__SET EXERCISE__. Word for word, restate every line of the listing that follows.
# # # #
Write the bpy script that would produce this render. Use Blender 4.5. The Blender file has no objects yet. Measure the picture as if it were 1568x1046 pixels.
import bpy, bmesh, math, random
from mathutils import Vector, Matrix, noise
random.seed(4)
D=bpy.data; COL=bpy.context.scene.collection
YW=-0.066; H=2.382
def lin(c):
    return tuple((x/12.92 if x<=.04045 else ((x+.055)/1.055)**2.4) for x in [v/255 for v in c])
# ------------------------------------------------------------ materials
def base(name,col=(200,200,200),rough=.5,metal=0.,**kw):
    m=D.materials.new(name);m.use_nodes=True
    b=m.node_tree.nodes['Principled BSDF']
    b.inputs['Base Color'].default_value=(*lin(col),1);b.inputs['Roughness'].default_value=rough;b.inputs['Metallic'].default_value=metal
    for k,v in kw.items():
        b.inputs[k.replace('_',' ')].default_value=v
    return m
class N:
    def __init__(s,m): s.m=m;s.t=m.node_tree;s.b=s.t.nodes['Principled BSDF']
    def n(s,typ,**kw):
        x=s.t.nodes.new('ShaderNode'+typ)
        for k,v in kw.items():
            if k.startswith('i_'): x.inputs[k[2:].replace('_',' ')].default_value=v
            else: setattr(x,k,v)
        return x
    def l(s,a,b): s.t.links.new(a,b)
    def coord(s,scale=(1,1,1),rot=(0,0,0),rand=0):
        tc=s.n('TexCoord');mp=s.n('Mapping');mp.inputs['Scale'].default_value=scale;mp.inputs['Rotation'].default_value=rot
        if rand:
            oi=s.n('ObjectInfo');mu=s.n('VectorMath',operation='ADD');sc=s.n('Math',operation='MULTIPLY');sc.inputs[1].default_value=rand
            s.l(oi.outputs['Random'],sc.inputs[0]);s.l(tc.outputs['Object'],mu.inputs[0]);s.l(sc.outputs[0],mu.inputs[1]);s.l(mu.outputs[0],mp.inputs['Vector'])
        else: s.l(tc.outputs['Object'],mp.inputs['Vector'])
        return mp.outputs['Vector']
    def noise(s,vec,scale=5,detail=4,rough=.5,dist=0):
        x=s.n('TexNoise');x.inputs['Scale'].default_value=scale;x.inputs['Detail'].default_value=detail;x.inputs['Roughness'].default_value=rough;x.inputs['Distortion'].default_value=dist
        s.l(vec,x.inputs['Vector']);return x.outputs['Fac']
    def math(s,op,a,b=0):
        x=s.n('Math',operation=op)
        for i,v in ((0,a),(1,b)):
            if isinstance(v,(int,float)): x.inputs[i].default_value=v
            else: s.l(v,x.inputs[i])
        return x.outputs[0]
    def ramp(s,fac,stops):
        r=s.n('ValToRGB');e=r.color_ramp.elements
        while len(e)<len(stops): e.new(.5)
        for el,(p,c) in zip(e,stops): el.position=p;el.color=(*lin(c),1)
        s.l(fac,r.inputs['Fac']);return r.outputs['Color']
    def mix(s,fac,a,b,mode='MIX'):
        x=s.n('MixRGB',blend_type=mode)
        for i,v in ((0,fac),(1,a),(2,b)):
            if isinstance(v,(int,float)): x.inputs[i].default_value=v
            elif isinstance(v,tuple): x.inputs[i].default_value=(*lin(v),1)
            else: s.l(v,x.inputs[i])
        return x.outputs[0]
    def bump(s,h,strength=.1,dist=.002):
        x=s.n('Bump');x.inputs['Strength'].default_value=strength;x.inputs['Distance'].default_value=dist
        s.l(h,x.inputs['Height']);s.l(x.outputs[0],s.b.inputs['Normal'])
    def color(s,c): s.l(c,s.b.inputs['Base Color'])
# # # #
__REPLY__.
Write the bpy script that would produce this render. Use Blender 4.5. The Blender file has no objects yet. Measure the picture as if it were 1568x1046 pixels.
import bpy, bmesh, math, random
from mathutils import Vector, Matrix, noise
random.seed(4)
D=bpy.data; COL=bpy.context.scene.collection
YW=-0.066; H=2.382
def lin(c):
    return tuple((x/12.92 if x<=.04045 else ((x+.055)/1.055)**2.4) for x in [v/255 for v in c])
# ------------------------------------------------------------ materials
def base(name,col=(200,200,200),rough=.5,metal=0.,**kw):
    m=D.materials.new(name);m.use_nodes=True
    b=m.node_tree.nodes['Principled BSDF']
    b.inputs['Base Color'].default_value=(*lin(col),1);b.inputs['Roughness'].default_value=rough;b.inputs['Metallic'].default_value=metal
    for k,v in kw.items():
        b.inputs[k.replace('_',' ')].default_value=v
    return m
class N:
    def __init__(s,m): s.m=m;s.t=m.node_tree;s.b=s.t.nodes['Principled BSDF']
    def n(s,typ,**kw):
        x=s.t.nodes.new('ShaderNode'+typ)
        for k,v in kw.items():
            if k.startswith('i_'): x.inputs[k[2:].replace('_',' ')].default_value=v
            else: setattr(x,k,v)
        return x
    def l(s,a,b): s.t.links.new(a,b)
    def coord(s,scale=(1,1,1),rot=(0,0,0),rand=0):
        tc=s.n('TexCoord');mp=s.n('Mapping');mp.inputs['Scale'].default_value=scale;mp.inputs['Rotation'].default_value=rot
        if rand:
            oi=s.n('ObjectInfo');mu=s.n('VectorMath',operation='ADD');sc=s.n('Math',operation='MULTIPLY');sc.inputs[1].default_value=rand
            s.l(oi.outputs['Random'],sc.inputs[0]);s.l(tc.outputs['Object'],mu.inputs[0]);s.l(sc.outputs[0],mu.inputs[1]);s.l(mu.outputs[0],mp.inputs['Vector'])
        else: s.l(tc.outputs['Object'],mp.inputs['Vector'])
        return mp.outputs['Vector']
    def noise(s,vec,scale=5,detail=4,rough=.5,dist=0):
        x=s.n('TexNoise');x.inputs['Scale'].default_value=scale;x.inputs['Detail'].default_value=detail;x.inputs['Roughness'].default_value=rough;x.inputs['Distortion'].default_value=dist
        s.l(vec,x.inputs['Vector']);return x.outputs['Fac']
    def math(s,op,a,b=0):
        x=s.n('Math',operation=op)
        for i,v in ((0,a),(1,b)):
            if isinstance(v,(int,float)): x.inputs[i].default_value=v
            else: s.l(v,x.inputs[i])
        return x.outputs[0]
    def ramp(s,fac,stops):
        r=s.n('ValToRGB');e=r.color_ramp.elements
        while len(e)<len(stops): e.new(.5)
        for el,(p,c) in zip(e,stops): el.position=p;el.color=(*lin(c),1)
        s.l(fac,r.inputs['Fac']);return r.outputs['Color']
    def mix(s,fac,a,b,mode='MIX'):
        x=s.n('MixRGB',blend_type=mode)
        for i,v in ((0,fac),(1,a),(2,b)):
            if isinstance(v,(int,float)): x.inputs[i].default_value=v
            elif isinstance(v,tuple): x.inputs[i].default_value=(*lin(v),1)
            else: s.l(v,x.inputs[i])
        return x.outputs[0]
    def bump(s,h,strength=.1,dist=.002):
        x=s.n('Bump');x.inputs['Strength'].default_value=strength;x.inputs['Distance'].default_value=dist
        s.l(h,x.inputs['Height']);s.l(x.outputs[0],s.b.inputs['Normal'])
    def color(s,c): s.l(c,s.b.inputs['Base Color'])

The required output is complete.